═══ Supplied information ═══
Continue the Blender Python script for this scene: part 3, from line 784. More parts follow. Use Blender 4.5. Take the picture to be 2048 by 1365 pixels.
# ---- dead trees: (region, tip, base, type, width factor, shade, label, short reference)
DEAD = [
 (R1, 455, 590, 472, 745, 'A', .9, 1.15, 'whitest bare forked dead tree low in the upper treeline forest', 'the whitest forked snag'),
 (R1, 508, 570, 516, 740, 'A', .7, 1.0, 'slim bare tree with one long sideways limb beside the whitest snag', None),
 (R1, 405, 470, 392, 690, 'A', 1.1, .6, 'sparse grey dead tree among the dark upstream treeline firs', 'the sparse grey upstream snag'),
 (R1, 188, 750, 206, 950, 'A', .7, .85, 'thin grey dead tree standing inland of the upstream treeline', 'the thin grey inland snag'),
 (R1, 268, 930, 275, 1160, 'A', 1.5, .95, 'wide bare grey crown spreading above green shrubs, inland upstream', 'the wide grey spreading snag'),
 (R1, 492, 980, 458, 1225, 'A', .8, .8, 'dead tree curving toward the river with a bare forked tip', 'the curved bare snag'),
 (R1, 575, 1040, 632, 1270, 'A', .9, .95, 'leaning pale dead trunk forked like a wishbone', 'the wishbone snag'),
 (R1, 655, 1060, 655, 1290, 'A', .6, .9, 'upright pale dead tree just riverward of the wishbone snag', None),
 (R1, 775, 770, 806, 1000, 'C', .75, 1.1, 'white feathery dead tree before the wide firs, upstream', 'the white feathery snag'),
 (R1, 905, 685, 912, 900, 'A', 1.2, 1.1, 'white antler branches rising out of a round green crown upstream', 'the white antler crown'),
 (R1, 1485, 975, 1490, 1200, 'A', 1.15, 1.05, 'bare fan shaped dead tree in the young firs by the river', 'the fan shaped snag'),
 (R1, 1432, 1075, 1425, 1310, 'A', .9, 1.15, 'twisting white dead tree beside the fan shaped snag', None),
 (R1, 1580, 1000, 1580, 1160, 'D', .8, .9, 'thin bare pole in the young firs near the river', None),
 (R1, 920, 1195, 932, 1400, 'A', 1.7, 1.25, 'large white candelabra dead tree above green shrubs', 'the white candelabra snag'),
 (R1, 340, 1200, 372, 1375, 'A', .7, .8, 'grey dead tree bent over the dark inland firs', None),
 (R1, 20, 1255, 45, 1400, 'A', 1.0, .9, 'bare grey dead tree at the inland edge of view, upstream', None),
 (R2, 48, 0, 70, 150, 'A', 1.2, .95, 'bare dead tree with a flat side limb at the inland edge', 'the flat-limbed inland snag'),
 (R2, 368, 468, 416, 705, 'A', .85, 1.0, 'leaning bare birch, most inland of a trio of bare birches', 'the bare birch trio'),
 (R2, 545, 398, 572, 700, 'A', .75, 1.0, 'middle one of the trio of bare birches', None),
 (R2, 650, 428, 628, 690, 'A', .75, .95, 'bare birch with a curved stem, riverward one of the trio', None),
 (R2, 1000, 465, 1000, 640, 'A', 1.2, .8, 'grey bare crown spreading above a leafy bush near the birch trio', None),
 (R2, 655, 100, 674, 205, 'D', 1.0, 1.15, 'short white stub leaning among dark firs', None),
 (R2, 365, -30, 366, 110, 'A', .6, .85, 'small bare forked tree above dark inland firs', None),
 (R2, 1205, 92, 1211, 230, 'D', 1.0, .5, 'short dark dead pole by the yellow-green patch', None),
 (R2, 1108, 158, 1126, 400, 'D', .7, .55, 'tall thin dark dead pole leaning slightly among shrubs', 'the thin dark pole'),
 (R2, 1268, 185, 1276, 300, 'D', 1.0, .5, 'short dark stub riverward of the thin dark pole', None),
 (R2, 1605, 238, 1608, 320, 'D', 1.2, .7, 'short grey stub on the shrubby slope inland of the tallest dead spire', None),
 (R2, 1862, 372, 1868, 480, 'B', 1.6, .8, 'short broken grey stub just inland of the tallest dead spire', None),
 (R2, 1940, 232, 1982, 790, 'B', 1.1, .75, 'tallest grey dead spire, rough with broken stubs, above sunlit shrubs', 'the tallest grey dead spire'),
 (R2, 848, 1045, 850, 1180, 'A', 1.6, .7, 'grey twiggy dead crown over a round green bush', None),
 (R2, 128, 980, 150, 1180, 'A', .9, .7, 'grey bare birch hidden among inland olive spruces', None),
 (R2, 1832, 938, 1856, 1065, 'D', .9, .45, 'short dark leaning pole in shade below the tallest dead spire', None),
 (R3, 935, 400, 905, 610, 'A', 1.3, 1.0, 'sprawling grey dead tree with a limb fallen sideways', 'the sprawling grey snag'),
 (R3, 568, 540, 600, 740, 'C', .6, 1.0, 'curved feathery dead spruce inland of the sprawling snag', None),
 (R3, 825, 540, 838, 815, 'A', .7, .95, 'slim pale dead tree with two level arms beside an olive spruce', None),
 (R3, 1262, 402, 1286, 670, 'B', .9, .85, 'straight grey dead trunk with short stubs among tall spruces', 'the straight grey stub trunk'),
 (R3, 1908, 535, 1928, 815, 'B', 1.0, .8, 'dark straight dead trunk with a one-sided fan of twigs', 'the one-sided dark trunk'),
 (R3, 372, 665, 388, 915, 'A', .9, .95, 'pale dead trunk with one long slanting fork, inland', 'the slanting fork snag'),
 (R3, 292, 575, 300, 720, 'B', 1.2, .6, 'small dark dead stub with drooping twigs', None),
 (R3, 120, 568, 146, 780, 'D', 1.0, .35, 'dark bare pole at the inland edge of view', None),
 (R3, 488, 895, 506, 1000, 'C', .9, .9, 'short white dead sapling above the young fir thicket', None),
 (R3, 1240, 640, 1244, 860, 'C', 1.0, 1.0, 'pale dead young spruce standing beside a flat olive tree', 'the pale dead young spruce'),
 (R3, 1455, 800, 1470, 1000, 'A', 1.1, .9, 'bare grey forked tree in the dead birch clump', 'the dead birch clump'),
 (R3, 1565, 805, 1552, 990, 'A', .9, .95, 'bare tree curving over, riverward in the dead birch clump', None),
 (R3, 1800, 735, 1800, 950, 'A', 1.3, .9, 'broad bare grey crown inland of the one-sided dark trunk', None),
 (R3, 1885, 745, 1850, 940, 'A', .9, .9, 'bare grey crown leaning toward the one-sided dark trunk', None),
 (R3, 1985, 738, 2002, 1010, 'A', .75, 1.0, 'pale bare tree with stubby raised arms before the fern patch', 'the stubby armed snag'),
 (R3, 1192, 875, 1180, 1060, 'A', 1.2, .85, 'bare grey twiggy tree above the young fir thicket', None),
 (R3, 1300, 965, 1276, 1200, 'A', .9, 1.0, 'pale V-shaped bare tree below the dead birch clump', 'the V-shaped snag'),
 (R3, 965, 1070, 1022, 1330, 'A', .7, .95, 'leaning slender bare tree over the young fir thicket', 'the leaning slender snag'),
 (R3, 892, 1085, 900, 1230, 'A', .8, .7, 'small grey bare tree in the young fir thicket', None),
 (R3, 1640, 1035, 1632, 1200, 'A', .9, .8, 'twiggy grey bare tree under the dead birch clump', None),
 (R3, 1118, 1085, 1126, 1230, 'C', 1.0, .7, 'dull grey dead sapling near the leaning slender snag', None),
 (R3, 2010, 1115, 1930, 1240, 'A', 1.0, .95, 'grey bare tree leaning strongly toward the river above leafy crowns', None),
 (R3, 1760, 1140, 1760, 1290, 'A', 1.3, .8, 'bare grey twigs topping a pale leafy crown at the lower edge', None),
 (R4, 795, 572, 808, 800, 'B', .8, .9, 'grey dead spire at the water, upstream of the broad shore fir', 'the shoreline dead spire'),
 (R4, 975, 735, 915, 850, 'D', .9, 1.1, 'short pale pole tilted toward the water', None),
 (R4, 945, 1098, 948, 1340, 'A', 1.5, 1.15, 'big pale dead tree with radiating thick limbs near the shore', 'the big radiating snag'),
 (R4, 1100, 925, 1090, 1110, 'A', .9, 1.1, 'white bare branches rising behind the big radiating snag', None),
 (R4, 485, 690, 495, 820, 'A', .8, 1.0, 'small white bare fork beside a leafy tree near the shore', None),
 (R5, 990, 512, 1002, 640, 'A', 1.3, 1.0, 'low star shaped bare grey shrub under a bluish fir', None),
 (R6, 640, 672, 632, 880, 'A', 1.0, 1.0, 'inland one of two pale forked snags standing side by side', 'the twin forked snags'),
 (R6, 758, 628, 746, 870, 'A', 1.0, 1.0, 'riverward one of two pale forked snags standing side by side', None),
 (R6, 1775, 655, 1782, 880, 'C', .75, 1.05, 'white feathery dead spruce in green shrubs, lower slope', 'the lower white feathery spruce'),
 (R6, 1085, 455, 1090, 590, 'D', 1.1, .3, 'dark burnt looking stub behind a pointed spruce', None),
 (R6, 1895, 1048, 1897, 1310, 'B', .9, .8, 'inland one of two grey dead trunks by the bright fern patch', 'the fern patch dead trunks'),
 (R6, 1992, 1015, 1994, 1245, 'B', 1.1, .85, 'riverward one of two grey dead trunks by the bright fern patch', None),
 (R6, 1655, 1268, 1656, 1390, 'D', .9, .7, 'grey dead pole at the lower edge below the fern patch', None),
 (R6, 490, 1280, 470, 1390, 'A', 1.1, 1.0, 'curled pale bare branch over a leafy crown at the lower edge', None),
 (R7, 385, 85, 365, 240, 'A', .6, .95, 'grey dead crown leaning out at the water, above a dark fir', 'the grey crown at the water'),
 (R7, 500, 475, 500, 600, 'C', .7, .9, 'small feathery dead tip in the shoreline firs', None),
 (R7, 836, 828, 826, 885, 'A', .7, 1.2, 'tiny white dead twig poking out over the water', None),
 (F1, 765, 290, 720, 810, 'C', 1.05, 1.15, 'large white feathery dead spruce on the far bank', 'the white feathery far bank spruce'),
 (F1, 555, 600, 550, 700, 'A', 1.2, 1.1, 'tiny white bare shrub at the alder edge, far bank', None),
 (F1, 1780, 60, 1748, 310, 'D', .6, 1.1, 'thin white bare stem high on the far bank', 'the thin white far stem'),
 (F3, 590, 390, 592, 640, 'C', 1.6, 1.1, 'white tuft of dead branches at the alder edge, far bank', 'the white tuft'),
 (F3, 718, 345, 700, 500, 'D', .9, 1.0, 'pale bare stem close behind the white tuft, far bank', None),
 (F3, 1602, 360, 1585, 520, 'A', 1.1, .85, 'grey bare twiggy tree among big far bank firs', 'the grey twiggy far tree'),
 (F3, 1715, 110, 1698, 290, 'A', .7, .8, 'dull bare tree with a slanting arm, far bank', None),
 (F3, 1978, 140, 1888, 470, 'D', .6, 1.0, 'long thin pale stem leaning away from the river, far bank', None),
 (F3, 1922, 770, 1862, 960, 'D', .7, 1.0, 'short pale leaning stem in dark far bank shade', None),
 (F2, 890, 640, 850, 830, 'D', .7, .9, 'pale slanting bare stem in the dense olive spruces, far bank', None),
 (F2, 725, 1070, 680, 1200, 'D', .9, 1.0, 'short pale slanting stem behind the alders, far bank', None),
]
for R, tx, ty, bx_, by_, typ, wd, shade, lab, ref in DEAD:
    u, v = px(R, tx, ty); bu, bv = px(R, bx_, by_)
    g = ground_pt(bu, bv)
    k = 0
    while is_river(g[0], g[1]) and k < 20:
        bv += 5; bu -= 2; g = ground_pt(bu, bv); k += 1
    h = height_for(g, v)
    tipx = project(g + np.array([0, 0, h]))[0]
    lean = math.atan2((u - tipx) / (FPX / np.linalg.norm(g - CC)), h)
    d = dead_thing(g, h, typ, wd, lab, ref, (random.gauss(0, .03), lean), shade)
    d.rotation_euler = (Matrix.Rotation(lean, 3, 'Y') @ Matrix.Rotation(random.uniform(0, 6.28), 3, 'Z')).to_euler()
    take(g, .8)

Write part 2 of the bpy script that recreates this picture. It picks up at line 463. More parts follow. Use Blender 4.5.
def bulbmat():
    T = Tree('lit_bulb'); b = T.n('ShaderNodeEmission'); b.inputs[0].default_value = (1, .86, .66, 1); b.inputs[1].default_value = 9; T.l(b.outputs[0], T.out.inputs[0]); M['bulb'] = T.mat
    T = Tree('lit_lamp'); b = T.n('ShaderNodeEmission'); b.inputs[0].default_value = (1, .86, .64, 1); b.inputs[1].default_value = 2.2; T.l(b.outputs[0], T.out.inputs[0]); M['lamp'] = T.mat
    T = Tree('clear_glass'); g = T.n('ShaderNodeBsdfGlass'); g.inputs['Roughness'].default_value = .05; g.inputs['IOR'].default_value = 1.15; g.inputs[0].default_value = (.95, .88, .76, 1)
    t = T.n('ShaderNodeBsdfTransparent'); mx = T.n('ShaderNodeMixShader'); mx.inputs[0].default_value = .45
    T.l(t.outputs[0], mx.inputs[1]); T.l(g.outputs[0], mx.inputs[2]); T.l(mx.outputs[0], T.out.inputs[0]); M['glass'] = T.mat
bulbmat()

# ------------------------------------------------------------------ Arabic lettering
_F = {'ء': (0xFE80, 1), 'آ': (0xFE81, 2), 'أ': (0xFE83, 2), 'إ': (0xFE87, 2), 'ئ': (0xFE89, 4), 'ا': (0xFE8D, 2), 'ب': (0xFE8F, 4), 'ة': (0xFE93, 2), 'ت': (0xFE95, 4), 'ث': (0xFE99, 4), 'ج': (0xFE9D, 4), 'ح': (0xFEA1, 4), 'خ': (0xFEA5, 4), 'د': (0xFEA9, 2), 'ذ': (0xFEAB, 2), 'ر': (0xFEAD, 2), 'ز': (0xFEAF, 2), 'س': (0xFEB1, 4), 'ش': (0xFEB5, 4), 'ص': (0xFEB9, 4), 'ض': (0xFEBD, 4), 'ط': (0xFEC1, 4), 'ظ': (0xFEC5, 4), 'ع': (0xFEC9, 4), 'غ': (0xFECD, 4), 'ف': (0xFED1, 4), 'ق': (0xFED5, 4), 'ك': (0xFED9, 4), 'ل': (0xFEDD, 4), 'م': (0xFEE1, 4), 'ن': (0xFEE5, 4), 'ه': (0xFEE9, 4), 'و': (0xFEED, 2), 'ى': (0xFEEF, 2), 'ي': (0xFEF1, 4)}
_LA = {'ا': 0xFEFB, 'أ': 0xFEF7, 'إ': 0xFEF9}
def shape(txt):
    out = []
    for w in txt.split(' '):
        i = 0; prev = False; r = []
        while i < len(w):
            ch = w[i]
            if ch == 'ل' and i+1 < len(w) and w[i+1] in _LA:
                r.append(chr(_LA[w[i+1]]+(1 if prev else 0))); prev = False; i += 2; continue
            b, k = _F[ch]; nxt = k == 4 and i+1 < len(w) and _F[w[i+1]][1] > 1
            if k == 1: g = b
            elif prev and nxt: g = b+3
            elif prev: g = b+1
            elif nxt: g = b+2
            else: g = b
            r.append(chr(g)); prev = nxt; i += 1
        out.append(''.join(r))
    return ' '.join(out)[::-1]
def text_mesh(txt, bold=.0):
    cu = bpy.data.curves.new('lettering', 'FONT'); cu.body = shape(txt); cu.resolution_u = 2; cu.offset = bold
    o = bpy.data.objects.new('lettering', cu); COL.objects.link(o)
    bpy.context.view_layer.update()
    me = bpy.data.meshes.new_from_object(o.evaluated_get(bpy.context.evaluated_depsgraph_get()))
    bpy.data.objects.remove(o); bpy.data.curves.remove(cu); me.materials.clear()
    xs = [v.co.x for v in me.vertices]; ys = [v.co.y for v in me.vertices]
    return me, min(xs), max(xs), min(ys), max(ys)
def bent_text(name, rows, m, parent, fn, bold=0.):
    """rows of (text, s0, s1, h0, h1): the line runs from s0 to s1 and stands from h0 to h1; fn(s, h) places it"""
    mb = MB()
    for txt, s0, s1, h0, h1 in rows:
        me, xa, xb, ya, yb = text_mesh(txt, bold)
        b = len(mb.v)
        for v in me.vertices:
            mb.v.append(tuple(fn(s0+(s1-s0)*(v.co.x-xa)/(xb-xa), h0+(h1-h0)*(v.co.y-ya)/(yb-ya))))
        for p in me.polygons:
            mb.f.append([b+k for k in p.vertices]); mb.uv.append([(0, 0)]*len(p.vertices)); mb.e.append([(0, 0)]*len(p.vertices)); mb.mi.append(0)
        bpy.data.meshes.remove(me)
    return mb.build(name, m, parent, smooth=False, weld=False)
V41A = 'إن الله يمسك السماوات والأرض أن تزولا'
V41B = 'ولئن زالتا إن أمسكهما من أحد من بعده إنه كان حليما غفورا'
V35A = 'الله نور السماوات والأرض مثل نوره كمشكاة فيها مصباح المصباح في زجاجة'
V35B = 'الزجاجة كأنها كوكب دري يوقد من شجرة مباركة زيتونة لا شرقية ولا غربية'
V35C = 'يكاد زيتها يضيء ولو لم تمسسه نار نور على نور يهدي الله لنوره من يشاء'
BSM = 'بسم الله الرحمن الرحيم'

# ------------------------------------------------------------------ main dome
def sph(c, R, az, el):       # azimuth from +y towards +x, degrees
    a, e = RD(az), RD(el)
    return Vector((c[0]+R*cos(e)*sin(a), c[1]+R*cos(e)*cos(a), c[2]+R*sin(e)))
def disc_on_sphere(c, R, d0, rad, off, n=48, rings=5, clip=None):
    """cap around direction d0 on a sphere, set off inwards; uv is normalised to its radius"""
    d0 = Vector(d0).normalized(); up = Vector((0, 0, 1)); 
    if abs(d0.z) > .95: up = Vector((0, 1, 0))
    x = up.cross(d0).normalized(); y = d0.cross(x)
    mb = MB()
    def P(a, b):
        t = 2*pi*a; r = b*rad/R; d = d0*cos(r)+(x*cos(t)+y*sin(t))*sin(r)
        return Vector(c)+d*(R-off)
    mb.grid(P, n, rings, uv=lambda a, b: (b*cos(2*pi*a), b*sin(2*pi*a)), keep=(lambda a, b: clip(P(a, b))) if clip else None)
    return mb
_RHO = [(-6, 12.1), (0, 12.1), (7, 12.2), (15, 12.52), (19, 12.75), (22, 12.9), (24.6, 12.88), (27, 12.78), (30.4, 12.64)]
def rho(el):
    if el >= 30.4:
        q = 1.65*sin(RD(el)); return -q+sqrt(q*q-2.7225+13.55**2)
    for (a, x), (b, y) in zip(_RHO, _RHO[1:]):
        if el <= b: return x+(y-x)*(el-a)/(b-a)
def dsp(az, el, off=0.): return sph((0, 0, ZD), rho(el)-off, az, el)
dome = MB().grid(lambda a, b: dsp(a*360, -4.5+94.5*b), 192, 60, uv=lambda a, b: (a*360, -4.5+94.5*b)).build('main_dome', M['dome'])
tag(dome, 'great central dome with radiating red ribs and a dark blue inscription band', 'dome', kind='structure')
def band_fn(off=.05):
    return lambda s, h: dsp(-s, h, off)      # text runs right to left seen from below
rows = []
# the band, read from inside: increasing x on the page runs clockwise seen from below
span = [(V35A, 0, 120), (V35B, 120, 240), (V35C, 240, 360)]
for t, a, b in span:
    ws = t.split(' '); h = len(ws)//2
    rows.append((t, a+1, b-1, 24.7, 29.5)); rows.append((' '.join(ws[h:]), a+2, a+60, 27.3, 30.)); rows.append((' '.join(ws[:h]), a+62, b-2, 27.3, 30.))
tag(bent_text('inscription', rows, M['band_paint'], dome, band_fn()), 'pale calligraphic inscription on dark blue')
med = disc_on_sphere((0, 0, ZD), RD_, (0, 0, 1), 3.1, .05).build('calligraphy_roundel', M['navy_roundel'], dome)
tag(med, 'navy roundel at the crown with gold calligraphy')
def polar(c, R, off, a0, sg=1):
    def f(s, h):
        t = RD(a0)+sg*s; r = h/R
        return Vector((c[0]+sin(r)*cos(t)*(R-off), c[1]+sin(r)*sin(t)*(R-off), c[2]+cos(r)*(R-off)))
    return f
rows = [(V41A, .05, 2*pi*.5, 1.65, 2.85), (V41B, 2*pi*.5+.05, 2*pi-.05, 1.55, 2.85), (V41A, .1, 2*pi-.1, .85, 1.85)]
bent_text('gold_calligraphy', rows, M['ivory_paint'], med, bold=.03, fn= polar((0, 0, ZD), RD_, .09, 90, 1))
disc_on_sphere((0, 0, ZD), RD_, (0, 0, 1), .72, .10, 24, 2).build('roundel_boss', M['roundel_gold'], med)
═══
**Set task**. Using the listing above, show each line holding the string "parts".

**Correct result**.
Continue the Blender Python script for this scene: part 3, from line 784. More parts follow. Use Blender 4.5. Take the picture to be 2048 by 1365 pixels.
Write part 2 of the bpy script that recreates this picture. It picks up at line 463. More parts follow. Use Blender 4.5.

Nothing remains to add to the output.